• [Exercise]:
Repeat exactly each line of the data provided below.

• [Data provided]:
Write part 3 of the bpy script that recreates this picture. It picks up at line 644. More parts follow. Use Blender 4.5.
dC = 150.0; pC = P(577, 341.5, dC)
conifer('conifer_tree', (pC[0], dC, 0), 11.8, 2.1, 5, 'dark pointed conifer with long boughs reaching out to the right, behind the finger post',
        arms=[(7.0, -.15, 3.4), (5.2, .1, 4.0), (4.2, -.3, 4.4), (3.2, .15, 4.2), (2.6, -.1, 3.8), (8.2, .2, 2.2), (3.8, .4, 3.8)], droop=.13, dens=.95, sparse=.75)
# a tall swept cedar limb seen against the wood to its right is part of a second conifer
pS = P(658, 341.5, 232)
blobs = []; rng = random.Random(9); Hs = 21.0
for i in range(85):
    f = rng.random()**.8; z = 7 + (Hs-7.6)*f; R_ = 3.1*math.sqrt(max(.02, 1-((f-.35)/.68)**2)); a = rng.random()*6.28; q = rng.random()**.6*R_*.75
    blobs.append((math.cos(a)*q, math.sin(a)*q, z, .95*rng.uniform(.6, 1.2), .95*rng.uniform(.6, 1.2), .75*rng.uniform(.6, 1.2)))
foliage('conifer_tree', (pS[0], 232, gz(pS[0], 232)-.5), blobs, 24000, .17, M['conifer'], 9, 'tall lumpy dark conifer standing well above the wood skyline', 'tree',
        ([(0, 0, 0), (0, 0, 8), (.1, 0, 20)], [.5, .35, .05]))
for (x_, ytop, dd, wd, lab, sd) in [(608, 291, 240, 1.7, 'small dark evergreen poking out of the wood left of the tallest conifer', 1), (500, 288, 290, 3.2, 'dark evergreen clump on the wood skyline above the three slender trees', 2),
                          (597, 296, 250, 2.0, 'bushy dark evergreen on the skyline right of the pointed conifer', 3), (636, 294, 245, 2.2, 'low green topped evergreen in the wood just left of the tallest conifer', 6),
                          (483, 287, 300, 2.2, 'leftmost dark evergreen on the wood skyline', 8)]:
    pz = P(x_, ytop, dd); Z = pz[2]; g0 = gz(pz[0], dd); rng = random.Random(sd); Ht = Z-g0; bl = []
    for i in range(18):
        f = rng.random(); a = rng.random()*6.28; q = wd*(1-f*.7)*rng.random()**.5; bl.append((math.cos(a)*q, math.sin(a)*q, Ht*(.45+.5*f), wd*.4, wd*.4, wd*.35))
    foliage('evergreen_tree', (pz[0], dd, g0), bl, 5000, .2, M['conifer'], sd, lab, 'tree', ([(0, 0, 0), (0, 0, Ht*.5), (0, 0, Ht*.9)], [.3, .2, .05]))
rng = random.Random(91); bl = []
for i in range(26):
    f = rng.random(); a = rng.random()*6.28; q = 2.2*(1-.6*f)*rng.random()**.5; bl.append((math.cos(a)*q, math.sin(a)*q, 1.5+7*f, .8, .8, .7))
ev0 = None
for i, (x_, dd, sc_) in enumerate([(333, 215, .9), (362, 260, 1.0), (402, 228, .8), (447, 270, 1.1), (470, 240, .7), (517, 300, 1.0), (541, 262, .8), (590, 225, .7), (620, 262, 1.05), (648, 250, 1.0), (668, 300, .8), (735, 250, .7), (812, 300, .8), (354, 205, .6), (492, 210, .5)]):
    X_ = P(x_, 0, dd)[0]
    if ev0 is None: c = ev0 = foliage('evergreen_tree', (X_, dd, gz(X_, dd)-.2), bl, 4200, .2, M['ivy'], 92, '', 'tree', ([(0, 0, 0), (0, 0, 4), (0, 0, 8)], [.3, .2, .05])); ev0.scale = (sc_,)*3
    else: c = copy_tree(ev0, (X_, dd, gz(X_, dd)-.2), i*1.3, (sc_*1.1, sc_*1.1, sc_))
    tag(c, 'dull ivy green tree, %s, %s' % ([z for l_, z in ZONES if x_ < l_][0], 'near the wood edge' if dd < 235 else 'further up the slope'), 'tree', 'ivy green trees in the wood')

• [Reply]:
Write part 3 of the bpy script that recreates this picture. It picks up at line 644. More parts follow. Use Blender 4.5.
dC = 150.0; pC = P(577, 341.5, dC)
conifer('conifer_tree', (pC[0], dC, 0), 11.8, 2.1, 5, 'dark pointed conifer with long boughs reaching out to the right, behind the finger post',
        arms=[(7.0, -.15, 3.4), (5.2, .1, 4.0), (4.2, -.3, 4.4), (3.2, .15, 4.2), (2.6, -.1, 3.8), (8.2, .2, 2.2), (3.8, .4, 3.8)], droop=.13, dens=.95, sparse=.75)
# a tall swept cedar limb seen against the wood to its right is part of a second conifer
pS = P(658, 341.5, 232)
blobs = []; rng = random.Random(9); Hs = 21.0
for i in range(85):
    f = rng.random()**.8; z = 7 + (Hs-7.6)*f; R_ = 3.1*math.sqrt(max(.02, 1-((f-.35)/.68)**2)); a = rng.random()*6.28; q = rng.random()**.6*R_*.75
    blobs.append((math.cos(a)*q, math.sin(a)*q, z, .95*rng.uniform(.6, 1.2), .95*rng.uniform(.6, 1.2), .75*rng.uniform(.6, 1.2)))
foliage('conifer_tree', (pS[0], 232, gz(pS[0], 232)-.5), blobs, 24000, .17, M['conifer'], 9, 'tall lumpy dark conifer standing well above the wood skyline', 'tree',
        ([(0, 0, 0), (0, 0, 8), (.1, 0, 20)], [.5, .35, .05]))
for (x_, ytop, dd, wd, lab, sd) in [(608, 291, 240, 1.7, 'small dark evergreen poking out of the wood left of the tallest conifer', 1), (500, 288, 290, 3.2, 'dark evergreen clump on the wood skyline above the three slender trees', 2),
                          (597, 296, 250, 2.0, 'bushy dark evergreen on the skyline right of the pointed conifer', 3), (636, 294, 245, 2.2, 'low green topped evergreen in the wood just left of the tallest conifer', 6),
                          (483, 287, 300, 2.2, 'leftmost dark evergreen on the wood skyline', 8)]:
    pz = P(x_, ytop, dd); Z = pz[2]; g0 = gz(pz[0], dd); rng = random.Random(sd); Ht = Z-g0; bl = []
    for i in range(18):
        f = rng.random(); a = rng.random()*6.28; q = wd*(1-f*.7)*rng.random()**.5; bl.append((math.cos(a)*q, math.sin(a)*q, Ht*(.45+.5*f), wd*.4, wd*.4, wd*.35))
    foliage('evergreen_tree', (pz[0], dd, g0), bl, 5000, .2, M['conifer'], sd, lab, 'tree', ([(0, 0, 0), (0, 0, Ht*.5), (0, 0, Ht*.9)], [.3, .2, .05]))
rng = random.Random(91); bl = []
for i in range(26):
    f = rng.random(); a = rng.random()*6.28; q = 2.2*(1-.6*f)*rng.random()**.5; bl.append((math.cos(a)*q, math.sin(a)*q, 1.5+7*f, .8, .8, .7))
ev0 = None
for i, (x_, dd, sc_) in enumerate([(333, 215, .9), (362, 260, 1.0), (402, 228, .8), (447, 270, 1.1), (470, 240, .7), (517, 300, 1.0), (541, 262, .8), (590, 225, .7), (620, 262, 1.05), (648, 250, 1.0), (668, 300, .8), (735, 250, .7), (812, 300, .8), (354, 205, .6), (492, 210, .5)]):
    X_ = P(x_, 0, dd)[0]
    if ev0 is None: c = ev0 = foliage('evergreen_tree', (X_, dd, gz(X_, dd)-.2), bl, 4200, .2, M['ivy'], 92, '', 'tree', ([(0, 0, 0), (0, 0, 4), (0, 0, 8)], [.3, .2, .05])); ev0.scale = (sc_,)*3
    else: c = copy_tree(ev0, (X_, dd, gz(X_, dd)-.2), i*1.3, (sc_*1.1, sc_*1.1, sc_))
    tag(c, 'dull ivy green tree, %s, %s' % ([z for l_, z in ZONES if x_ < l_][0], 'near the wood edge' if dd < 235 else 'further up the slope'), 'tree', 'ivy green trees in the wood')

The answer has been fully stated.